SCMP Thursday, May 18, 2000


University heads urge transition year


Some university heads have suggested introducing a transition foundation year for sixth-formers if university degrees are extended from three to four years.

As part of an overall reform of the education system, the Education Commission - the Government's think-tank on education policies - has suggested that university programmes be lengthened to four years from 2007. Senior secondary schooling would in turn be shortened to three years from the present four. All students now enter university after seven years of secondary school education. A working group, set up under the commission to study the feasibility of switching to three-year senior secondary schooling, will make recommendations to the Government in 2002.

It will then be decided whether to admit students after both six and seven-year secondary education. Universities may admit students after both six years and seven years during a transition period - the length of which will not be determined until after the 2002 decision - before degree programmes are extended fully to four years.

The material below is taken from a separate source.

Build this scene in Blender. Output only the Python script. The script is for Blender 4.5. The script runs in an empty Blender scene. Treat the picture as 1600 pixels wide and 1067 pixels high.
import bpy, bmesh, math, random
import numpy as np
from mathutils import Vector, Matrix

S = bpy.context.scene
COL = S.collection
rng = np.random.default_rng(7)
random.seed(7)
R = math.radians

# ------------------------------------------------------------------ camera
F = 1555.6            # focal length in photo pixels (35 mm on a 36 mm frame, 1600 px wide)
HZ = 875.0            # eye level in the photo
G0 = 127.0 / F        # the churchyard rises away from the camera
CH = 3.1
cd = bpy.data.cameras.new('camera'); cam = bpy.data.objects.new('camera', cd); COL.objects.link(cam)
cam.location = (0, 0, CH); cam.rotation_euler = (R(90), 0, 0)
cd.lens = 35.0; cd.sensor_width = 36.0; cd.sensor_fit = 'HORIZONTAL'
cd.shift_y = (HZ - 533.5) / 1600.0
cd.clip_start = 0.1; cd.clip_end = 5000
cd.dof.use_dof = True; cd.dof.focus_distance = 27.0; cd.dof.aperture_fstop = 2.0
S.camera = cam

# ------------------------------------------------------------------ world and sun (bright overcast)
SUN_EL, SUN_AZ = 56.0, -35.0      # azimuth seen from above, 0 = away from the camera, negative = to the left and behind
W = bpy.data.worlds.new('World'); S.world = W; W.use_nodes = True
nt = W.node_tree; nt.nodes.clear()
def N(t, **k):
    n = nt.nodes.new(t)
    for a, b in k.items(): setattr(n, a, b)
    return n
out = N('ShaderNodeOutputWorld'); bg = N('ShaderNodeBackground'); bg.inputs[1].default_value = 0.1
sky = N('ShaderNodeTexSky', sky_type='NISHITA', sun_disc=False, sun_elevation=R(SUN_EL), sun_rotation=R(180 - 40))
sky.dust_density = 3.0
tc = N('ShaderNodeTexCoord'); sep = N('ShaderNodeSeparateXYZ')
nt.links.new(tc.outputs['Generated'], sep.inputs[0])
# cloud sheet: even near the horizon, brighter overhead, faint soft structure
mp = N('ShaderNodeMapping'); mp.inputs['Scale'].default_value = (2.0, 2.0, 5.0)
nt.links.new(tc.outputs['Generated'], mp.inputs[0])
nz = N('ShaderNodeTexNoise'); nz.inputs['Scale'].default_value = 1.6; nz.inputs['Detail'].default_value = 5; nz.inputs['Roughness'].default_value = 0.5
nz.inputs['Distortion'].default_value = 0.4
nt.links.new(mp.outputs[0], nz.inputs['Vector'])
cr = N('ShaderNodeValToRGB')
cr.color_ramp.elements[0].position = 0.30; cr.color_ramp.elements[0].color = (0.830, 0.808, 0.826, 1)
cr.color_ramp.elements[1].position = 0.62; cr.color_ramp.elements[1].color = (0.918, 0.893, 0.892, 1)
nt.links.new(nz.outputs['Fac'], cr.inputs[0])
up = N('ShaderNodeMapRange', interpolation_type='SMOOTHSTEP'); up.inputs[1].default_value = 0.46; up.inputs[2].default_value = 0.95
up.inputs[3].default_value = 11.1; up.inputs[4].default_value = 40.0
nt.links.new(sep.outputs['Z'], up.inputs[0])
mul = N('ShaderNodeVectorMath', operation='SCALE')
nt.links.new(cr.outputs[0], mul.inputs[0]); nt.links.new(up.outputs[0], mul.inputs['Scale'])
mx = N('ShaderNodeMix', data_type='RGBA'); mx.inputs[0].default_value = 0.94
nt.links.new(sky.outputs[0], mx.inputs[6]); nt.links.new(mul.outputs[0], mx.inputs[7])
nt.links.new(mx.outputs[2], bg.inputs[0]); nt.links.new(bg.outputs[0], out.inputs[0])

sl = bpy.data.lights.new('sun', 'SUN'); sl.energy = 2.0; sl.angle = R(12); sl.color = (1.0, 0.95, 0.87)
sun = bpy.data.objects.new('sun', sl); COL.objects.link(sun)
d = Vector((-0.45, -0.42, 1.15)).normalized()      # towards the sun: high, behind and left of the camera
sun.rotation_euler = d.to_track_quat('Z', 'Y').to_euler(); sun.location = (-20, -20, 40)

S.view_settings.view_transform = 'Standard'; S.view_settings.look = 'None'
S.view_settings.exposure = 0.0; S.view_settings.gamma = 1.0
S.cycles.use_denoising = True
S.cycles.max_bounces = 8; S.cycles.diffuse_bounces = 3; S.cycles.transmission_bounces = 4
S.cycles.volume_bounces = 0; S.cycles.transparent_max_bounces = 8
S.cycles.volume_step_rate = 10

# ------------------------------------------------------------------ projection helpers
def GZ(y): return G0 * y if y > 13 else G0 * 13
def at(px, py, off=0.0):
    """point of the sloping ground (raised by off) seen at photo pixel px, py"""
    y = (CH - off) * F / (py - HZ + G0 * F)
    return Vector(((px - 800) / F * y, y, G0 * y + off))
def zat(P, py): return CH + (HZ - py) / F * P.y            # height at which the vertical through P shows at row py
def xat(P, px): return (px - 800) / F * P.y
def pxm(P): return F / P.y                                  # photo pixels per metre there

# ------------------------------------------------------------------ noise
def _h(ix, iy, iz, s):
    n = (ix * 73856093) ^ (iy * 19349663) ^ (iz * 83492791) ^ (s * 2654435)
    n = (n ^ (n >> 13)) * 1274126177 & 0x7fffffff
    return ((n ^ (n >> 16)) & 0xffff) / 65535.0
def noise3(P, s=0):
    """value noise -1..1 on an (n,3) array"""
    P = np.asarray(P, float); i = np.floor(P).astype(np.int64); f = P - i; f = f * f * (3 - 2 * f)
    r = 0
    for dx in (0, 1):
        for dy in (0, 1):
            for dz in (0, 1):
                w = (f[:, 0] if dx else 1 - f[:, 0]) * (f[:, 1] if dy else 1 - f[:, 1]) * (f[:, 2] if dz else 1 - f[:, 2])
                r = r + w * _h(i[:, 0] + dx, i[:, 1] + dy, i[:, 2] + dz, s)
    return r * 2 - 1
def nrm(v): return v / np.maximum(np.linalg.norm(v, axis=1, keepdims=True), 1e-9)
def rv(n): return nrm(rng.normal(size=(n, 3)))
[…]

The University of Science and Technology and Baptist University agree on the need for a foundation year to enable students completing only six years of secondary school to catch up with the degree programme.

"In the transition, the four-year programme will likely take the shape of a foundation year followed by a three-year programme not too different from the current three-year system so that students admitted from both streams can share classes," Peter Dobson, the University of Science and Technology's associate vice-president for academic affairs, said in a letter to the Heads of Universities Committee. His views are shared by Baptist University president Dr Daniel Tse Chi-wai.

Dr Tse said in his letter to the committee: "For students coming out of senior secondary three [sixth form], the AS [Advanced Supplementary] level results should be the norm for admission to a foundation year which the university will design."

He said the university wanted to design a new curriculum to cater to the two batches of students.

Chairman of the Subsidised Secondary Schools Council Stephen Hui Chim-yim said: "As secondary school heads, we are only concerned if students will be taught something new in the foundation year or if it is just similar to Secondary Seven."

Cheung Man-kwong, the legislator representing the education sector, said: "It doesn't matter whether the universities are calling it the first year or the foundation year. It only matters what universities are teaching the students."